Comment by Karliss
6 days ago
The related part of doc has one more note "This request requires up to three timer clock cycles. If the selected timer is working at slow clock, the request could take longer." From the way doc is formatted it's not fully clear what "this request" refers to. It might explain where 3-5 attempts come from, and that it might not be pulled completely out of thin air. But the part about taking up to but sometimes more clock cycles makes it impossible to have a "proper" solution without guesswork or further clarifications from vendor.
"working at slow clock" part, might explain why some other implementations had different code path for 32.768 KHz clocks.

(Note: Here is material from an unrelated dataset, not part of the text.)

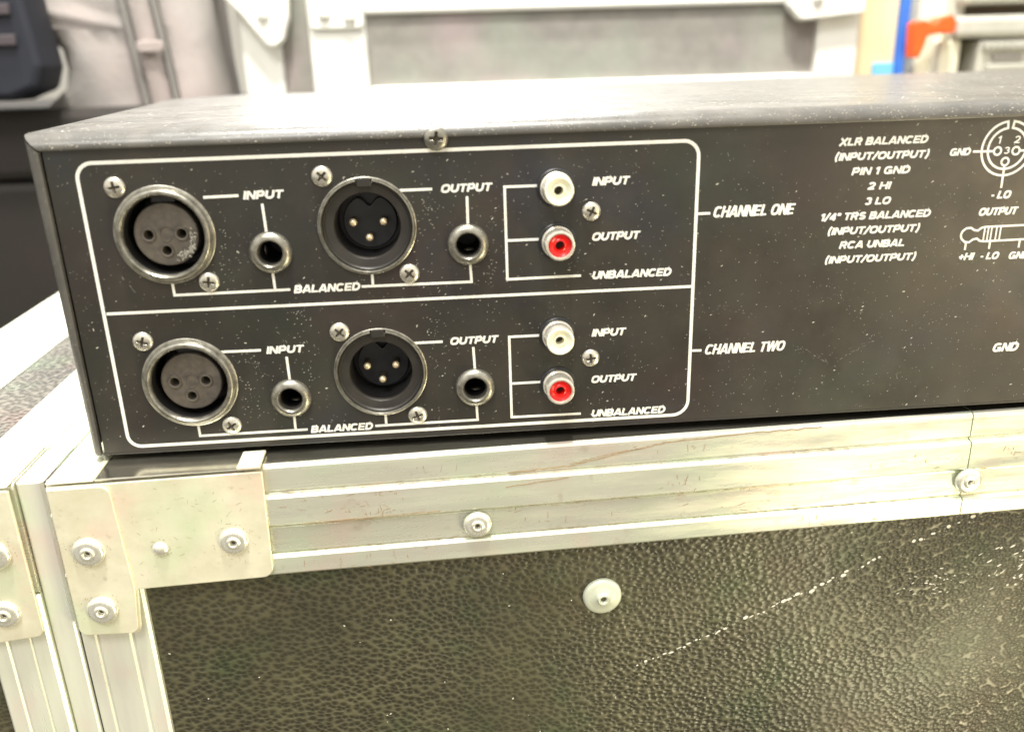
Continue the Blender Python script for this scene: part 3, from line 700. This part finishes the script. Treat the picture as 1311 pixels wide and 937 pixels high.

According to docs there are two available clock sources "Fast clock" and "32768 Hz" which could mean that "slow clock" refers to specific hardware functionality is not just a vague phrase.
As for portability concerns, this is already low level hardware specific register access. If Marvell releases new SOC not only there is no assurance that will require same timing, it might was well have different set of registers which require completely different read and setup procedure not just different timing.
One thing that slightly confuses me - the old implementation had 100 cycles of "cpu_relax()" which is unrelated to specific timer clock, but neither is reading of TMR_CVWR register. Since 3-5 of cycles of that worked better than 100 cycles of cpu_relex, it clearly takes more time unless cpu_relax part got completely optimized out. At least I didn't find any references mentioning that timer clock affects read time of TMR_CVWR.
It sounds like this is an old CPU(?), so no need to worry about the future here.
> I didn't find any references mentioning that timer clock affects read time of TMR_CVWR.
Reading the register might be related to the timer's internal clock, as it would have to wait for the timer's bus to respond. This is essentially implied if Marvell recommend re-reading this register, or if their reference implementation did so. My main complaint is it's all guesswork, because Marvell's docs aren't that good.
The Chumby hardware I’m thinking of is from 2010 or so. So if that’s it, it would certainly be old. And it would explain a possible relation with the OLPC having a similar chip.